Researchers from IBM have created a map of potential bus routes for the Ivory Coast’s largest city, Abidjan, using data collected from more than 500,000 cell phone calls.

Today, 539 buses are supplemented by 5,000 mini-buses and 11,000 taxis to take people around the city, which has a population or more than 3.5m. The AllAboard team believes that re-designing the infrastructure around people’s movements could cut travel times in the notoriously busy city by 10 per cent.

As many phones in use in the developing world do not have GPS functionality, the data gathered from phone calls or text messages, which register with a nearby mobile tower. The person’s movements can be ascertained as the call is transferred to a different tower or a new call is made near another tower.

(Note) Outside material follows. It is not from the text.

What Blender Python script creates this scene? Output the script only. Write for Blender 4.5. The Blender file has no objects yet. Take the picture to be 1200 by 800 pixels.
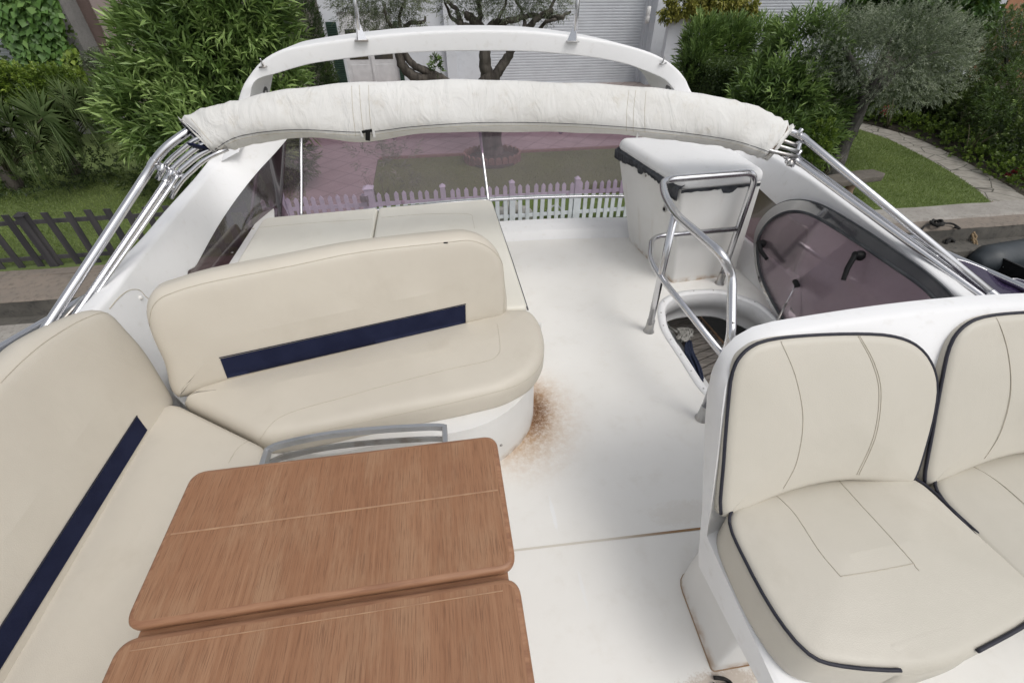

The anoymised data from 2.5 bn calls made by 5m phone users was gathered by Orange between December 2011 and April 2012 and released for use in its Data for Development project. This is the largest data release of its kind, according to MIT, which is hosting the NetMob conference where the rest of the projects will be showcased.

“This represents a new front with a potentially large impact on improving urban transportation systems,” said Francesco Calabrese, a researcher at IBM’s research lab in Dubli and a co-author of a paper on the project. “People with cell phones can serve as sensors and be the building blocks of development efforts.”

David Talbot, chief correspondent at the MIT Technology Review, said: “Cell phone data promises to be a boon for many industries. Other research groups are using similar data sets to develop credit histories based on a person’s movements and phone-based transactions, to detect emerging ethnic conflicts, and to predict where people will go after a natural disaster to better serve them when one strikes.

“While in a number of past studies mobile phone data was used to infer travel routes and demand, IBM says this was the first time such data was used in an effort to actually optimize a city transit network.”